▸ **DATASET CONTENT**

## Start

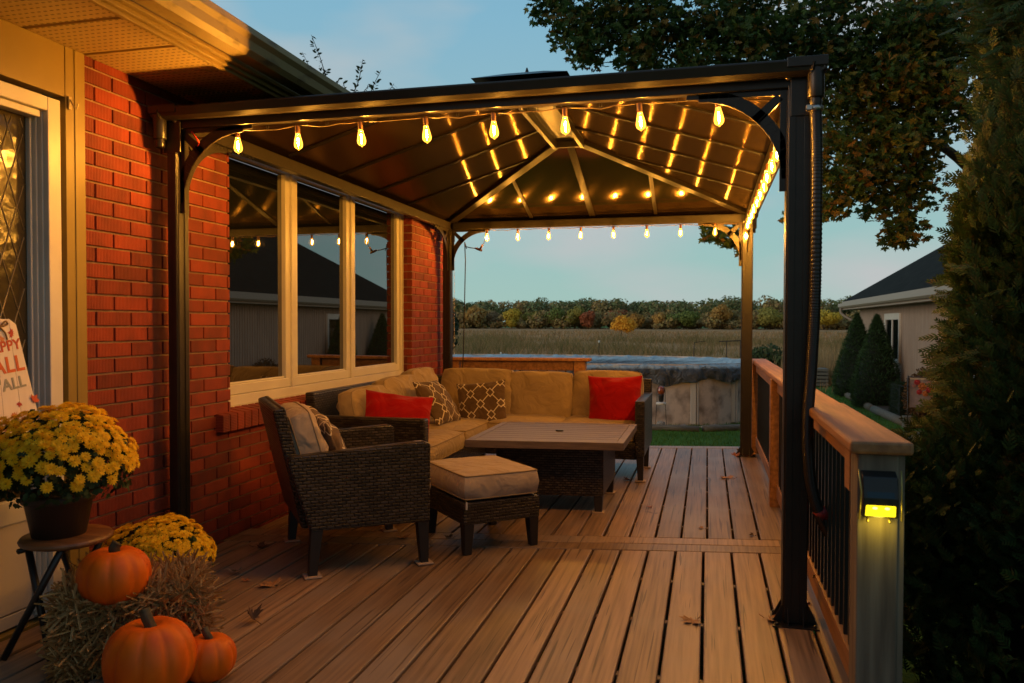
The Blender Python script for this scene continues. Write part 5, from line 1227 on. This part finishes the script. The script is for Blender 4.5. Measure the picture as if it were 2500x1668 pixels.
cedar('second arborvitae further back, between the first one and the garage flag', 3.55, 6.6, .95, 5.6, 18000, 6)
# ------------------------------------------------------------------ maple overhead
mp_t = thing('maple_tree', 'big maple with dark green and rusty leaves hanging over the right of the gazebo', 'tree', (3.9, 11.2, -.6))
limbs = [[(3.9, 11.2, -.62), (3.85, 11.15, 1.5), (3.7, 11.0, 3.2), (3.3, 10.8, 4.6), (2.6, 10.4, 6.2)], [(3.7, 11.0, 3.1), (2.8, 10.6, 4.1), (1.7, 10.3, 4.55), (.6, 10.0, 4.75), (-.6, 9.6, 5.0)], [(3.4, 10.9, 4.2), (2.4, 10.2, 5.2), (.9, 9.6, 5.9), (-1.2, 9.2, 6.1)],
         [(3.8, 11.1, 2.4), (3.1, 10.8, 3.2), (2.5, 10.4, 3.5), (1.9, 10.1, 3.6)], [(3.75, 11, 3.0), (4.6, 10.6, 4.4), (5.2, 10.2, 5.6)], [(2.4, 10.2, 5.2), (1.4, 10.5, 5.2), (.2, 10.6, 4.6)]]
tk = MB()
for i, lb in enumerate(limbs):
    P = smooth(lb, 5); r0 = .19 if i == 0 else .085; tk.tube(P, [r0*(1-.8*j/(len(P)-1)) for j in range(len(P))], 9)
obj('trunk', tk, trunkm, mp_t)
# foliage: pendant clusters chosen to fill the crown, centres in metres
cl_c = []
def clump(c, r, n, rz=None): cl_c.append((np.array(c), np.array([r, r*.9, rz or r*.8]), n))
from math import tan
def px(px_, py_, y):   # photograph pixel (full size) to a point at depth y
    d = fw2+rr*((px_-1250)/1919.5)+uu*((834-py_)/1919.5); t = y/d.y; return (d.x*t, y, EYE+d.z*t)
for (X, Y, D, r, n) in ((1345, 10, 9.4, .30, 150), (1400, 60, 9.3, .36, 260), (1440, 120, 9.2, .28, 190), (1470, 30, 9.6, .42, 330), (1560, 40, 9.5, .5, 420), (1560, 130, 9.3, .30, 200), (1640, 80, 9.6, .48, 420), (1700, 150, 9.3, .30, 200), (1740, 60, 9.7, .5, 450),
    (1820, 110, 9.5, .42, 360), (1850, 30, 9.9, .5, 420), (1930, 90, 9.8, .5, 430), (1940, 180, 9.8, .40, 300), (2020, 60, 10.2, .5, 380), (2030, 150, 9.9, .46, 380), (2060, 250, 9.9, .45, 380), (2110, 190, 10.3, .45, 330), (2160, 90, 10.5, .5, 330), (2130, 320, 10.1, .42, 330), (2200, 250, 10.5, .42, 280), (2250, 130, 10.8, .5, 300),
    (2040, 350, 9.7, .38, 300), (2060, 440, 9.6, .36, 270), (2020, 500, 9.5, .24, 120), (2130, 420, 9.9, .40, 280), (2170, 490, 10.0, .34, 190), (2210, 380, 10.3, .38, 220), (2210, 560, 10.1, .26, 120), (2180, 575, 10.0, .18, 60), (1985, 420, 9.6, .20, 90), (1790, 575, 9.0, .17, 60), (1745, 565, 8.9, .17, 60), (1800, 600, 9.0, .10, 20), (1925, 530, 9.3, .10, 22), (1340, -60, 9.4, .4, 200), (1550, -60, 9.5, .5, 250), (1800, -60, 9.8, .5, 260), (2050, -50, 10, .5, 260), (2280, 20, 10.9, .5, 220), (2240, 470, 10.3, .3, 110), (2180, 60, 9.7, .5, 380), (2260, 60, 9.7, .45, 320), (2300, 130, 9.9, .45, 300), (2240, 200, 9.8, .42, 300), (2290, 260, 10, .4, 240), (2180, 180, 9.7, .42, 280), (2250, 330, 9.9, .36, 220), (2180, 330, 9.7, .36, 220), (2330, 30, 9.9, .45, 250), (2330, 220, 10.1, .4, 200), (2240, 420, 10, .30, 150)):
    clump(px(X, Y, D), r, int(n*1.3))
pos = []; lit_turn = []
for c, r, n in cl_c:
    d = rdir(n)*(rng.random(n)**.45)[:, None]; q = c+d*r*np.array([1, 1.5, 1]); q[:, 2] -= .25*r[2]*(np.abs(d[:, 0]))
    pos.append(q); lit_turn.append(rng.random(n) < (.30 if c[0] > .95 and c[2] < 4.3 else .04))  # mostly low right clumps get the leaves with warm light in their colour
pos = np.concatenate(pos); lit_turn = np.concatenate(lit_turn); n = len(pos)
nr = rdir(n)+np.array([0, -.35, .75]); tipd = rdir(n)*.8+np.array([0, 0, -.9])
mv2 = mv[:, [1, 0, 2]].copy()          # leaf points along +x
mapleleaf = leafmat('maple_leaf', [(.024, .058, .011), (.037, .085, .018), (.052, .105, .02), (.032, .068, .014), (.09, .12, .02), (.032, .078, .014), (.042, .09, .018), (.2, .10, .016), (.048, .096, .018)], .5, .35)
sz = rng.uniform(.042, .082, n)
turned = leafmat('lit_turning_leaf', [(.10, .13, .016), (.18, .17, .02), (.26, .12, .02), (.07, .11, .016), (.26, .20, .03), (.06, .10, .018), (.08, .12, .018)], .5, .4)  # yellow-orange leaves: warm lamplight painted into the colour, along with autumn tint
for q, mm, nm in ((~lit_turn, mapleleaf, 'crown'), (lit_turn, turned, 'lit_turning_leaves')):
    V, F = scatter(mv2, mf[:, [0, 2, 1]], pos[q], tipd[q], nr[q], sz[q]); link(nm, npmesh(nm, V, F, mm), mp_t)
for c, r, n_ in [q for q in cl_c[::2] if q[0][2] > 2.9]:
    best = min((Vector(p) for lb in limbs[1:] for p in smooth(lb, 3)), key=lambda v: (v-Vector(c)).length); tw = MB().tube(smooth([best, (best+Vector(c))/2+Vector((0, 0, .15)), Vector(c)], 3), [.018]*3+[.012]*3+[.008], 5); obj('branch', tw, trunkm, mp_t)
# ------------------------------------------------------------------ fruit tree shoots behind the house roof
ft = thing('fruit_tree', 'young fruit tree whose leafy shoots rise above the roofs at left', 'tree', (-4.6, 10.6, -.6))
obj('trunk', MB().tube(smooth([(-4.6, 10.6, -.62), (-4.55, 10.6, 1.2), (-4.4, 10.5, 2.6), (-4.3, 10.4, 3.4)], 4), [.09*(1-.05*i) for i in range(13)], 8), trunkm, ft)
st = MB(); lp = []; la = []
for (X0, Y0_, X1, Y1_) in ((800, 215, 760, 85), (770, 215, 738, 128), (812, 230, 828, 190), (860, 240, 886, 145), (840, 240, 838, 200), (900, 245, 930, 172), (915, 245, 962, 205), (880, 240, 905, 205), (790, 225, 745, 165), (780, 190, 800, 170)):
    a_, b_ = Vector(px(X0, Y0_+10, 10.5)), Vector(px(X1, Y1_, 10.5+random.uniform(-.3, .3))); P = smooth([a_-Vector((0, 0, .9)), a_, (a_+b_)/2+Vector((random.uniform(-.05, .05), 0, 0)), b_], 5); st.tube(P, [.012-.0006*i for i in range(len(P))], 5)
    d = (b_-a_).normalized()
    L_ = (b_-a_).length; m_ = max(6, int(L_*24))
    for i in range(m_):
        for s in (-1, 1):
            if random.random() < .85: lp.append(a_+d*(L_*(i+.5*(s > 0))/m_)); la.append(d*.8+Vector((s*.9, random.uniform(-.7, .7), random.uniform(-.4, .2))))
obj('shoot', st, trunkm, ft)
ov_ = np.array([(0, 0, 0), (.3, .2, .02), (.65, .2, .0), (1, 0, -.12), (.65, -.2, 0), (.3, -.2, .02)]); of_ = np.array([(0, 1, 5), (1, 2, 5), (2, 4, 5), (2, 3, 4)])
V, F = scatter(ov_, of_, np.array([tuple(v) for v in lp]), np.array([tuple(v) for v in la]), rdir(len(lp))+np.array([0, -.4, .5]), rng.uniform(.055, .085, len(lp))); link('leaves', npmesh('leaves', V, F, leafmat('fruit_leaf', [(.02, .045, .02), (.03, .06, .025)], .5, .3)), ft)
# ------------------------------------------------------------------ far trees
bl = np.array([(-.5, -.4, 0), (.5, -.3, .1), (.4, .5, 0), (-.4, .4, .12)]); blf = np.array([(0, 1, 2), (0, 2, 3)])
def far_crown(c, rx, rz, n, size, g, lobes=7):
    L_ = [(c+unit(g.normal(size=3))*np.array([rx*.6, rx*.6, rz*.55]), g.uniform(.42, .62)) for _ in range(lobes)]+[(np.array(c), .75)]
    k = g.integers(0, len(L_), n); d = unit(g.normal(size=(n, 3))); ce = np.array([l[0] for l in L_])[k]; rr_ = np.array([l[1] for l in L_])[k][:, None]
    q = ce+d*rr_*np.array([rx, rx, rz])*(.7+.35*g.random((n, 1)))
    return scatter(bl, blf, q, unit(g.normal(size=(n, 3))), d+.5*unit(g.normal(size=(n, 3))), size*g.uniform(.6, 1.3, n))
def far_tree(name, label, cat, x, y, rx, h, cols, n=900, size=.7, group=None, z0=-.6):
    g = np.random.default_rng(abs(hash((x, y))) % 100000 if False else int(abs(x*131+y*17)))
    t = thing(name, label, cat, (x, y, z0), group=group); rz = h*.44
    V, F = far_crown(np.array([x, y, z0+h-rz]), rx, rz, n, size, g); link('crown', npmesh('crown', V, F, leafmat('far_'+name, cols, .8, .2)), t)
    obj('trunk', MB().tube([(x, y, z0-.05), (x, y, z0+h*.5)], [max(.05, h*.02), .03], 7), trunkm, t)
def fx(px_, y): return px(px_, 800, y)[0]
Yl = [(.62, .44, .05), (.48, .34, .04), (.75, .55, .07)]; Gr = [(.17, .22, .05), (.23, .26, .06), (.13, .18, .045)]; Or = [(.56, .31, .07), (.42, .22, .055), (.66, .40, .10)]; Rd = [(.40, .11, .045), (.50, .16, .06), (.30, .10, .045)]; Ol = [(.38, .32, .07), (.28, .25, .055), (.46, .38, .08)]; Br = [(.30, .19, .09), (.38, .24, .11), (.22, .15, .08)]
G_ = 'autumn trees along the far field edge'
for (nm, lb, X, D, w, h, c) in (('ochre_tree', 'ochre tree at the left end of the far tree line, behind the dark tree', 1162, 300, 46, 7.4, Or), ('yellow_tree', 'brightest yellow rounded tree in the left half of the far tree line', 1250, 300, 44, 6.6, Yl), ('olive_tree', 'olive tree just right of the bright yellow one', 1300, 305, 42, 5.8, Ol), ('green_tree', 'green tree between the olive tree and the centre of the tree line', 1352, 300, 52, 7.0, Gr),
    ('yellow_tree', 'dull yellow tree at the centre of the far tree line', 1402, 300, 44, 7.8, Ol), ('russet_tree', 'dark russet tree right of the centre of the far tree line', 1436, 298, 30, 5.8, Rd), ('russet_tree', 'red-brown tree behind the orange field bush', 1510, 310, 54, 6.5, Rd), ('russet_tree', 'small rusty tree right of the orange field bush', 1556, 300, 26, 5.6, Or), ('olive_tree', 'pale olive tree in the right half of the far tree line', 1612, 300, 34, 5.2, Or),
    ('green_tree', 'broad green tree left of the far right gazebo post', 1668, 300, 62, 6.2, Gr), ('yellow_tree', 'tall ochre tree just left of the far right gazebo post', 1757, 300, 50, 8.0, Or), ('olive_tree', 'olive tree between the two right gazebo posts', 1880, 300, 60, 7.2, Ol), ('yellow_tree', 'low yellow tree seen just left of the garage', 2010, 290, 70, 6.2, Yl), ('ochre_tree', 'small brown tree between ochre and bright yellow trees', 1208, 306, 34, 5.8, Br)):
    far_tree(nm, lb, 'tree', fx(X, D), D, w/1919.5*D*.62, h*1.18, c, 2000, .6, G_)
far_tree('field_bush', 'round golden-orange bush standing alone in the open field', 'bush', fx(1517, 122), 122, 2.15, 3.4, [(.85, .42, .03), (.95, .50, .05), (.68, .30, .025)], 1500, .28)
far_tree('dark_bush', 'dark green bushy tree close behind the far left gazebo post', 'tree', fx(1085, 26), 26, .75, 2.9, [(.03, .05, .025), (.045, .065, .03)], 2400, .11)
far_tree('weedy_bush', 'low dark weedy bush by the pool seen between the right posts', 'bush', fx(1875, 27), 27, .8, 1.15, [(.05, .08, .03), (.07, .10, .035), (.09, .085, .035)], 2000, .09)
g = np.random.default_rng(3); vs = []; fs = []; off = 0; vs2 = []; fs2 = []; off2 = 0
for i in range(150):
    D = g.uniform(330, 380); x = g.uniform(-175, 95); h = g.uniform(11.8, 13.4); r_ = g.uniform(5, 8)
    V, F = far_crown(np.array([x, D, -.6+h*.6]), r_, h*.42, 650, .85, g, 6)
    if i % 3: vs.append(V); fs.append(F+off); off += len(V)
    else: vs2.append(V); fs2.append(F+off2); off2 += len(V)
for i in range(300):
    D = g.uniform(298, 324); x = g.uniform(-150, 85); h = g.uniform(3.0, 8.6); r_ = g.uniform(2.5, 5.2)
    V, F = far_crown(np.array([x, D, -.6+h*.5]), r_, h*.5, 300, .72, g, 6); vs2.append(V); fs2.append(F+off2); off2 += len(V)
o = link('woodland', npmesh('woodland', np.concatenate(vs), np.concatenate(fs), leafmat('wood_green', [(.15, .20, .08), (.20, .24, .09), (.27, .21, .09), (.17, .21, .085)], .9, .1))); tag(o, 'dark green woodland closing the far edge of the field', 'woodland', kind='stuff')
o = link('scrub', npmesh('scrub', np.concatenate(vs2), np.concatenate(fs2), leafmat('wood_brown', [(.30, .22, .09), (.38, .25, .10), (.25, .21, .085), (.46, .34, .10), (.32, .15, .07)], .9, .1))); tag(o, 'mixed brown and olive scrub in front of the far woodland', 'scrub', kind='stuff')
# marker posts and a bent rail in the field
mw_ = mat('marker_white', (.7, .68, .6), .6)
for (lb, X, Yb, D, hgt) in (('thin white-tipped marker post at the left of the field', 1221, 880, 24, .6), ('thin white-tipped marker post left of the orange bush', 1461, 880, 26, .95), ('thin white-tipped marker post between the right gazebo posts', 1917, 860, 30, .9)):
    x, y, z = px(X, Yb, D); t = thing('marker_post', lb, 'post', (x, D, -.6), group='marker posts in the field')
    obj('stake', MB().tube([(x, D, -.62), (x+.02, D, hgt-.32)], .012, 6), trunkm, t); obj('tip', MB().tube([(x+.02, D, hgt-.32), (x+.02, D, hgt-.24)], .03, 6), mw_, t)
x, y, z = px(1755, 834, 26); m = MB().tube([(x, 26, z), (x+1.0, 26, z+.05)], .018, 6).tube([(x+.24, 26, z+.01), (x+.24, 26, -.6)], .015, 5).tube([(x+.66, 26, z+.03), (x+.66, 26, -.6)], .015, 5)
o = obj('field_rail', m, trunkm); tag(o, 'thin dark rail on stakes in the field left of the right gazebo post', 'rail')
x, y, z = px(1690, 872, 25); m = MB().tube([(x, 25, -.6), (x+.06, 25, z+.45)], .012, 6).tube([(x+.06, 25, z+.45), (x+.4, 25, z+.5)], .01, 5); o = obj('leaning_stake', m, trunkm); tag(o, 'thin dark leaning stake rising behind the pool cover', 'stake')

## End

▸ **WRITTEN TASK**
Return all the lines that contain the string "from".

▸ **WORKED ANSWER**
The Blender Python script for this scene continues. Write part 5, from line 1227 on. This part finishes the script. The script is for Blender 4.5. Measure the picture as if it were 2500x1668 pixels.
from math import tan